▶ **Objective**: Quote every line of the data below as it stands, omitting pictures.

▶ **Dataset excerpt**:
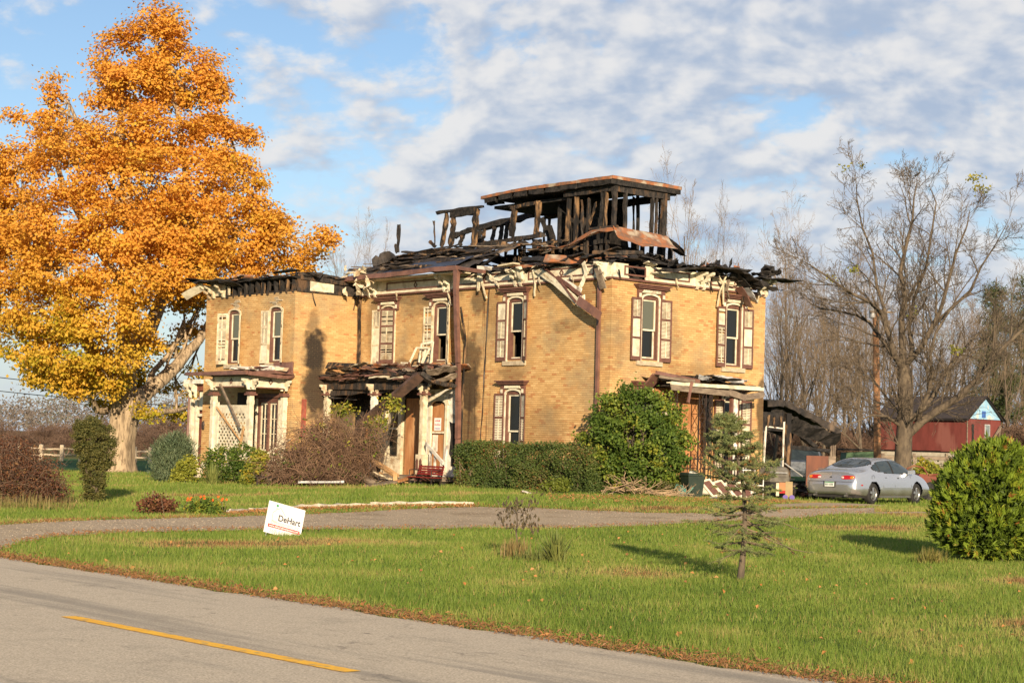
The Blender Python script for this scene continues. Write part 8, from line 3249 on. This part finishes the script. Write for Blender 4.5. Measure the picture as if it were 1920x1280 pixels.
# ------------------------------------------------------------------ red bench by the porch
def bench():
    RED = mat('red_bench_paint', (.22, .025, .022), (.15, .02, .018), 7, .5)
    Y = 56.2
    b = at(797, 912, Y); b[2] = float(gz(b[0], b[1]))
    t = thing('red_bench', b, HROT + R(90) + R(180), 'low dark red slatted bench on the grass before the porch steps', 'bench')
    L = 1.28
    for k in range(4):
        mb = MB()
        z = .36 + k * .075
        mb.box(-L / 2, L / 2, .16 + .02 * k, .185 + .02 * k, z, z + .06)
        mb.build('back_slat', RED, t)
    for k in range(4):
        mb = MB()
        mb.box(-L / 2, L / 2, -.24 + k * .10, -.16 + k * .10, .27, .295)
        mb.build('seat_slat', RED, t)
    for s in (-1, 1):
        mb = MB()
        x = s * (L / 2 - .08)
        mb.box(x - .02, x + .02, -.22, -.18, -.03, .268)
        mb.build('leg', IRON, t)
        mb = MB()
        mb.beam((x, .13, -.03), (x, .27, .68), .04, .04, up=(1, 0, 0))
        mb.build('leg', IRON, t)
        mb = MB()
        mb.box(x - .02, x + .02, -.22, .2, .235, .268)
        mb.build('seat_rail', IRON, t)
        mb = MB()
        mb.tube([(x, .2, .5), (x, .0, .52), (x, -.2, .50), (x, -.21, .28)], .016, 6)
        mb.build('armrest', IRON, t)


bench()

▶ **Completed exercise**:
The Blender Python script for this scene continues. Write part 8, from line 3249 on. This part finishes the script. Write for Blender 4.5. Measure the picture as if it were 1920x1280 pixels.
# ------------------------------------------------------------------ red bench by the porch
def bench():
    RED = mat('red_bench_paint', (.22, .025, .022), (.15, .02, .018), 7, .5)
    Y = 56.2
    b = at(797, 912, Y); b[2] = float(gz(b[0], b[1]))
    t = thing('red_bench', b, HROT + R(90) + R(180), 'low dark red slatted bench on the grass before the porch steps', 'bench')
    L = 1.28
    for k in range(4):
        mb = MB()
        z = .36 + k * .075
        mb.box(-L / 2, L / 2, .16 + .02 * k, .185 + .02 * k, z, z + .06)
        mb.build('back_slat', RED, t)
    for k in range(4):
        mb = MB()
        mb.box(-L / 2, L / 2, -.24 + k * .10, -.16 + k * .10, .27, .295)
        mb.build('seat_slat', RED, t)
    for s in (-1, 1):
        mb = MB()
        x = s * (L / 2 - .08)
        mb.box(x - .02, x + .02, -.22, -.18, -.03, .268)
        mb.build('leg', IRON, t)
        mb = MB()
        mb.beam((x, .13, -.03), (x, .27, .68), .04, .04, up=(1, 0, 0))
        mb.build('leg', IRON, t)
        mb = MB()
        mb.box(x - .02, x + .02, -.22, .2, .235, .268)
        mb.build('seat_rail', IRON, t)
        mb = MB()
        mb.tube([(x, .2, .5), (x, .0, .52), (x, -.2, .50), (x, -.21, .28)], .016, 6)
        mb.build('armrest', IRON, t)


bench()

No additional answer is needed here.